In an alternative embodiment, the apparatus may be configured such that the fluid is a drilling fluid.
In an alternative embodiment, the apparatus may be configured wherein the component is a downhole component.
In an alternative embodiment, the apparatus may be configured wherein the drilling fluid is in a downhole environment.
In an alternative embodiment a method for creating a force on a downhole tool, is described comprising pumping a fluid to a downhole location, expanding a piston in the downhole location, an expansion of the piston caused by the fluid entering the piston, moving a weight through the expansion of the piston, the movement of the weight compressing a spring from an uncompressed position to a compressed position, triggering a mechanism such that the weight is allowed to move and the spring returns from the compressed position to the uncompressed position and impacting the weight upon a surface to deliver a force to a downhole environment.
In another alternative embodiment, the method may be accomplished wherein the force is delivered to a tool string.
In another alternative embodiment, the method may be accomplished wherein the fluid is a drilling mud.
In an alternative embodiment, the method may be accomplished wherein the mechanism used for triggering is a ball bearing mechanism.
In an alternative embodiment, the method may be accomplished wherein the mechanism used for triggering is a keyed, twisting track trigger mechanism.

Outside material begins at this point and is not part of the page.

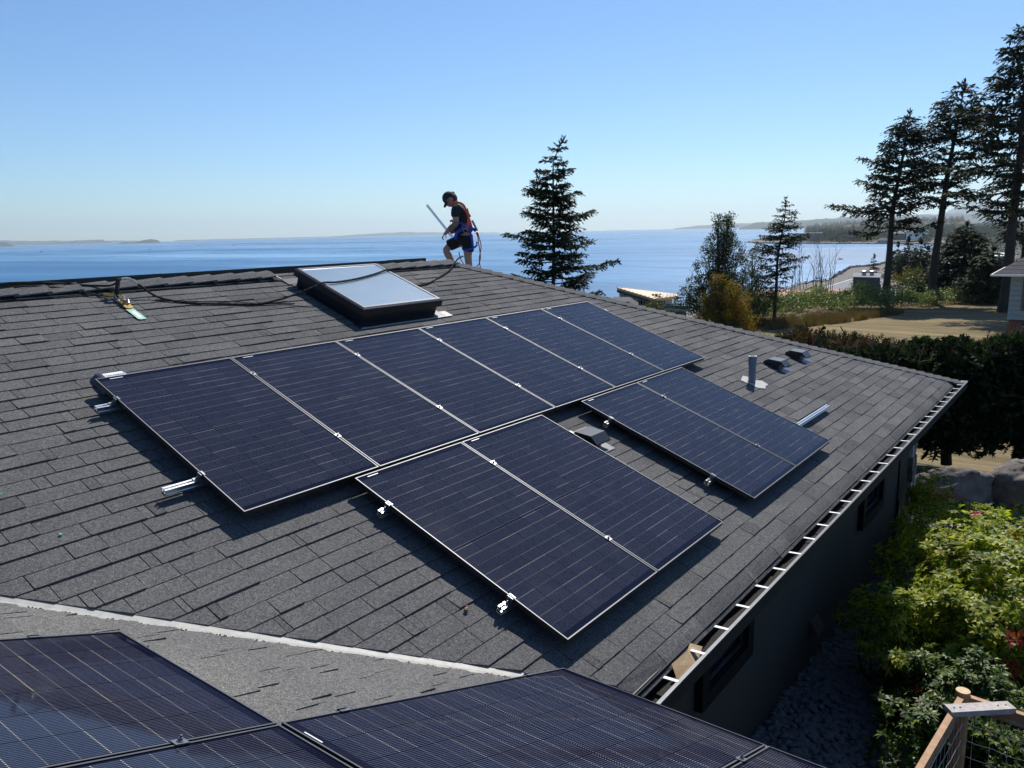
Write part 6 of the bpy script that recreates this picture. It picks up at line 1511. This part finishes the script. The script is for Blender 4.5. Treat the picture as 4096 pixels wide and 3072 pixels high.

In an alternative embodiment, the method may be accomplished wherein the pumped fluid expands the piston through one flowline.
In an alternative embodiment, the method may be accomplished wherein the pumped fluid expands the piston through one of two flowlines.
While the aspects have been described with respect to a limited number of embodiments, those skilled in the art, having benefit of the disclosure, will appreciate that other embodiments can be devised which do not depart from the scope of the disclosure herein.